## [Task description]
Return the material below in full and exactly.

(Scripts that build scenes)
(begin)

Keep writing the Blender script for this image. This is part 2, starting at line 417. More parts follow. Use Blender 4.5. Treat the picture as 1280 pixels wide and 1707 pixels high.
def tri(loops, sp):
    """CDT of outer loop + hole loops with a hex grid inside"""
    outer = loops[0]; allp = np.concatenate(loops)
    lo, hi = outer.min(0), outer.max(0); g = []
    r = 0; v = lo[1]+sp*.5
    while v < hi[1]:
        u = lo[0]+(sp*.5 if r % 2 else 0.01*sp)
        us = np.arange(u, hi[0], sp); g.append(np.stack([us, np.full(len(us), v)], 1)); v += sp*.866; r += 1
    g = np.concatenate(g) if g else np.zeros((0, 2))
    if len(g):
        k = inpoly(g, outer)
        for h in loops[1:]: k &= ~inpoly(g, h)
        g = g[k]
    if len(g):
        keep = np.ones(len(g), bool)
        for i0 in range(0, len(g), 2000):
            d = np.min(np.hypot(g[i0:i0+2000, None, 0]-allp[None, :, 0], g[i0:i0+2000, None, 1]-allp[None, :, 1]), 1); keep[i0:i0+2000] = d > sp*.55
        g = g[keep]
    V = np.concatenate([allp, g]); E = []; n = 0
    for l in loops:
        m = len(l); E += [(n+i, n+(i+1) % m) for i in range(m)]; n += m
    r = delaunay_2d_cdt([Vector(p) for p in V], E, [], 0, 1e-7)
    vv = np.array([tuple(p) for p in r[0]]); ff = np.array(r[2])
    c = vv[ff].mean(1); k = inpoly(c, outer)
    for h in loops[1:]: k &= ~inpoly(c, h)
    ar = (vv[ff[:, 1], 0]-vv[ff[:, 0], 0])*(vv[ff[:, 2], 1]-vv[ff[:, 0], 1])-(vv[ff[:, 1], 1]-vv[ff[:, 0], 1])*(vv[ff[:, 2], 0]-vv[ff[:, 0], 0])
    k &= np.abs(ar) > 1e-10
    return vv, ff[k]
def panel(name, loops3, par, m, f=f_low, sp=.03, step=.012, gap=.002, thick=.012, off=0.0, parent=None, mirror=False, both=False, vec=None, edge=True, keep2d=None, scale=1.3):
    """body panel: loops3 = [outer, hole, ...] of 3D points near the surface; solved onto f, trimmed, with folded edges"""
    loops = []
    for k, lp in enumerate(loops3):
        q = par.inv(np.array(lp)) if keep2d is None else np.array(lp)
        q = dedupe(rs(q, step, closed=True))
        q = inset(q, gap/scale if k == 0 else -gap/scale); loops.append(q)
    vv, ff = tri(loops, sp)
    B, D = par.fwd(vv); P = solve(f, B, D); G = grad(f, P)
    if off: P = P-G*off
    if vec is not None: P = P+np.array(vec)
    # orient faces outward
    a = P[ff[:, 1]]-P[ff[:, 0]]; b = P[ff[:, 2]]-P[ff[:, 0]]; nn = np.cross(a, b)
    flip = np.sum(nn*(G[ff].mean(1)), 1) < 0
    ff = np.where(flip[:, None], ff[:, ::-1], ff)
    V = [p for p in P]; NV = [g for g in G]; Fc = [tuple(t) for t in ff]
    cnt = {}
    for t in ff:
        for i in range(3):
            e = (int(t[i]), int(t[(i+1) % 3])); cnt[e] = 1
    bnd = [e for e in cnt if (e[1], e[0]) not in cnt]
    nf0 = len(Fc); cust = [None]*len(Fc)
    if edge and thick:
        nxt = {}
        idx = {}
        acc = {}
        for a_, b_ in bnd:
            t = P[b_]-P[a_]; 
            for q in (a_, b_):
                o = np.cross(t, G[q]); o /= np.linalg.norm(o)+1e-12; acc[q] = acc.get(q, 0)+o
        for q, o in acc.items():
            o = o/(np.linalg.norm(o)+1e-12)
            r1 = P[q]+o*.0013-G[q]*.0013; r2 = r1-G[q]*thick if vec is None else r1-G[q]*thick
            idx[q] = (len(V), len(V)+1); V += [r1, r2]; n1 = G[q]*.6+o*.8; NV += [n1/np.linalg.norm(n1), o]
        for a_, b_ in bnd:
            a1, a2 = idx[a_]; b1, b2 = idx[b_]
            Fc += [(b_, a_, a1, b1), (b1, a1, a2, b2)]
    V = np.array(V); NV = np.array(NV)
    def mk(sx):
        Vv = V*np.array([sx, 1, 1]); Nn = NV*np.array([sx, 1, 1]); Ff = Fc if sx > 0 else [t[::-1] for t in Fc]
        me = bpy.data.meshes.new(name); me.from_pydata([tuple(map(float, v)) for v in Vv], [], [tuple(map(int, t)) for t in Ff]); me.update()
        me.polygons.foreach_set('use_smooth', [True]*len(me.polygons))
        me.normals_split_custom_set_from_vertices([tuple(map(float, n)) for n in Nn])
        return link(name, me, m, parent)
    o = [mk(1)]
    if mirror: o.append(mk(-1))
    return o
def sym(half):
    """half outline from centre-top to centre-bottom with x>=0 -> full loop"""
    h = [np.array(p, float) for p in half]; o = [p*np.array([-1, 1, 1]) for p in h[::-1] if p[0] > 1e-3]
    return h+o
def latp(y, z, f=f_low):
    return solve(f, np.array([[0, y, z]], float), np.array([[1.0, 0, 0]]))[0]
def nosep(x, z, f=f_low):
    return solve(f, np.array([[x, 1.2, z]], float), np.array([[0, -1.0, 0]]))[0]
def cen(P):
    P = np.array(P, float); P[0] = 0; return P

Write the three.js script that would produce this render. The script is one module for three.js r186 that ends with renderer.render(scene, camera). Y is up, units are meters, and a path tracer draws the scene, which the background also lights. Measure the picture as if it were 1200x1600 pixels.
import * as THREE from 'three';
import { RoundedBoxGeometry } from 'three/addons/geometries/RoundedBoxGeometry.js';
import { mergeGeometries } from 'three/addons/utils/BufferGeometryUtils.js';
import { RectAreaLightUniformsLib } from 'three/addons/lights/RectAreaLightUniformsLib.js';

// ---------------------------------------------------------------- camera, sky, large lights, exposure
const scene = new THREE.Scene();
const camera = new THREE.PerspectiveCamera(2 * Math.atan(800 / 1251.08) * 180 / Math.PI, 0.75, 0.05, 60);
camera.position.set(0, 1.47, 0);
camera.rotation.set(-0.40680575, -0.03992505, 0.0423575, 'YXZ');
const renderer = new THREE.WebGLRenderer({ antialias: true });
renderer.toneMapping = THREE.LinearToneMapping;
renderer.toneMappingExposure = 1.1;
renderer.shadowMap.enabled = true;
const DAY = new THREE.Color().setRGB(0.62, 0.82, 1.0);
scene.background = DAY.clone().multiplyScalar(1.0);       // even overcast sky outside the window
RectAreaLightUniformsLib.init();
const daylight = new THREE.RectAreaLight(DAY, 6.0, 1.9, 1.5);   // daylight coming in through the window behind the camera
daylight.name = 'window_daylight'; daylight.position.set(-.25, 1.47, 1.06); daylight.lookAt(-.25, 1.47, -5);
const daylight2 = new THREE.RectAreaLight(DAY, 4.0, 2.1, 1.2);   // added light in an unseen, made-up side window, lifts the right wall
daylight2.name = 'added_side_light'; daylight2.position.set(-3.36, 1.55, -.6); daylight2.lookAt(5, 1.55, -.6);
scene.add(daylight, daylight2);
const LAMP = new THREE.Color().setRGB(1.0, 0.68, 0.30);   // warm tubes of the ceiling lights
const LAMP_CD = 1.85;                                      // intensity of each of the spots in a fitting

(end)

## [Answer below]
Keep writing the Blender script for this image. This is part 2, starting at line 417. More parts follow. Use Blender 4.5. Treat the picture as 1280 pixels wide and 1707 pixels high.
def tri(loops, sp):
    """CDT of outer loop + hole loops with a hex grid inside"""
    outer = loops[0]; allp = np.concatenate(loops)
    lo, hi = outer.min(0), outer.max(0); g = []
    r = 0; v = lo[1]+sp*.5
    while v < hi[1]:
        u = lo[0]+(sp*.5 if r % 2 else 0.01*sp)
        us = np.arange(u, hi[0], sp); g.append(np.stack([us, np.full(len(us), v)], 1)); v += sp*.866; r += 1
    g = np.concatenate(g) if g else np.zeros((0, 2))
    if len(g):
        k = inpoly(g, outer)
        for h in loops[1:]: k &= ~inpoly(g, h)
        g = g[k]
    if len(g):
        keep = np.ones(len(g), bool)
        for i0 in range(0, len(g), 2000):
            d = np.min(np.hypot(g[i0:i0+2000, None, 0]-allp[None, :, 0], g[i0:i0+2000, None, 1]-allp[None, :, 1]), 1); keep[i0:i0+2000] = d > sp*.55
        g = g[keep]
    V = np.concatenate([allp, g]); E = []; n = 0
    for l in loops:
        m = len(l); E += [(n+i, n+(i+1) % m) for i in range(m)]; n += m
    r = delaunay_2d_cdt([Vector(p) for p in V], E, [], 0, 1e-7)
    vv = np.array([tuple(p) for p in r[0]]); ff = np.array(r[2])
    c = vv[ff].mean(1); k = inpoly(c, outer)
    for h in loops[1:]: k &= ~inpoly(c, h)
    ar = (vv[ff[:, 1], 0]-vv[ff[:, 0], 0])*(vv[ff[:, 2], 1]-vv[ff[:, 0], 1])-(vv[ff[:, 1], 1]-vv[ff[:, 0], 1])*(vv[ff[:, 2], 0]-vv[ff[:, 0], 0])
    k &= np.abs(ar) > 1e-10
    return vv, ff[k]
def panel(name, loops3, par, m, f=f_low, sp=.03, step=.012, gap=.002, thick=.012, off=0.0, parent=None, mirror=False, both=False, vec=None, edge=True, keep2d=None, scale=1.3):
    """body panel: loops3 = [outer, hole, ...] of 3D points near the surface; solved onto f, trimmed, with folded edges"""
    loops = []
    for k, lp in enumerate(loops3):
        q = par.inv(np.array(lp)) if keep2d is None else np.array(lp)
        q = dedupe(rs(q, step, closed=True))
        q = inset(q, gap/scale if k == 0 else -gap/scale); loops.append(q)
    vv, ff = tri(loops, sp)
    B, D = par.fwd(vv); P = solve(f, B, D); G = grad(f, P)
    if off: P = P-G*off
    if vec is not None: P = P+np.array(vec)
    # orient faces outward
    a = P[ff[:, 1]]-P[ff[:, 0]]; b = P[ff[:, 2]]-P[ff[:, 0]]; nn = np.cross(a, b)
    flip = np.sum(nn*(G[ff].mean(1)), 1) < 0
    ff = np.where(flip[:, None], ff[:, ::-1], ff)
    V = [p for p in P]; NV = [g for g in G]; Fc = [tuple(t) for t in ff]
    cnt = {}
    for t in ff:
        for i in range(3):
            e = (int(t[i]), int(t[(i+1) % 3])); cnt[e] = 1
    bnd = [e for e in cnt if (e[1], e[0]) not in cnt]
    nf0 = len(Fc); cust = [None]*len(Fc)
    if edge and thick:
        nxt = {}
        idx = {}
        acc = {}
        for a_, b_ in bnd:
            t = P[b_]-P[a_]; 
            for q in (a_, b_):
                o = np.cross(t, G[q]); o /= np.linalg.norm(o)+1e-12; acc[q] = acc.get(q, 0)+o
        for q, o in acc.items():
            o = o/(np.linalg.norm(o)+1e-12)
            r1 = P[q]+o*.0013-G[q]*.0013; r2 = r1-G[q]*thick if vec is None else r1-G[q]*thick
            idx[q] = (len(V), len(V)+1); V += [r1, r2]; n1 = G[q]*.6+o*.8; NV += [n1/np.linalg.norm(n1), o]
        for a_, b_ in bnd:
            a1, a2 = idx[a_]; b1, b2 = idx[b_]
            Fc += [(b_, a_, a1, b1), (b1, a1, a2, b2)]
    V = np.array(V); NV = np.array(NV)
    def mk(sx):
        Vv = V*np.array([sx, 1, 1]); Nn = NV*np.array([sx, 1, 1]); Ff = Fc if sx > 0 else [t[::-1] for t in Fc]
        me = bpy.data.meshes.new(name); me.from_pydata([tuple(map(float, v)) for v in Vv], [], [tuple(map(int, t)) for t in Ff]); me.update()
        me.polygons.foreach_set('use_smooth', [True]*len(me.polygons))
        me.normals_split_custom_set_from_vertices([tuple(map(float, n)) for n in Nn])
        return link(name, me, m, parent)
    o = [mk(1)]
    if mirror: o.append(mk(-1))
    return o
def sym(half):
    """half outline from centre-top to centre-bottom with x>=0 -> full loop"""
    h = [np.array(p, float) for p in half]; o = [p*np.array([-1, 1, 1]) for p in h[::-1] if p[0] > 1e-3]
    return h+o
def latp(y, z, f=f_low):
    return solve(f, np.array([[0, y, z]], float), np.array([[1.0, 0, 0]]))[0]
def nosep(x, z, f=f_low):
    return solve(f, np.array([[x, 1.2, z]], float), np.array([[0, -1.0, 0]]))[0]
def cen(P):
    P = np.array(P, float); P[0] = 0; return P

Write the three.js script that would produce this render. The script is one module for three.js r186 that ends with renderer.render(scene, camera). Y is up, units are meters, and a path tracer draws the scene, which the background also lights. Measure the picture as if it were 1200x1600 pixels.
import * as THREE from 'three';
import { RoundedBoxGeometry } from 'three/addons/geometries/RoundedBoxGeometry.js';
import { mergeGeometries } from 'three/addons/utils/BufferGeometryUtils.js';
import { RectAreaLightUniformsLib } from 'three/addons/lights/RectAreaLightUniformsLib.js';

// ---------------------------------------------------------------- camera, sky, large lights, exposure
const scene = new THREE.Scene();
const camera = new THREE.PerspectiveCamera(2 * Math.atan(800 / 1251.08) * 180 / Math.PI, 0.75, 0.05, 60);
camera.position.set(0, 1.47, 0);
camera.rotation.set(-0.40680575, -0.03992505, 0.0423575, 'YXZ');
const renderer = new THREE.WebGLRenderer({ antialias: true });
renderer.toneMapping = THREE.LinearToneMapping;
renderer.toneMappingExposure = 1.1;
renderer.shadowMap.enabled = true;
const DAY = new THREE.Color().setRGB(0.62, 0.82, 1.0);
scene.background = DAY.clone().multiplyScalar(1.0);       // even overcast sky outside the window
RectAreaLightUniformsLib.init();
const daylight = new THREE.RectAreaLight(DAY, 6.0, 1.9, 1.5);   // daylight coming in through the window behind the camera
daylight.name = 'window_daylight'; daylight.position.set(-.25, 1.47, 1.06); daylight.lookAt(-.25, 1.47, -5);
const daylight2 = new THREE.RectAreaLight(DAY, 4.0, 2.1, 1.2);   // added light in an unseen, made-up side window, lifts the right wall
daylight2.name = 'added_side_light'; daylight2.position.set(-3.36, 1.55, -.6); daylight2.lookAt(5, 1.55, -.6);
scene.add(daylight, daylight2);
const LAMP = new THREE.Color().setRGB(1.0, 0.68, 0.30);   // warm tubes of the ceiling lights
const LAMP_CD = 1.85;                                      // intensity of each of the spots in a fitting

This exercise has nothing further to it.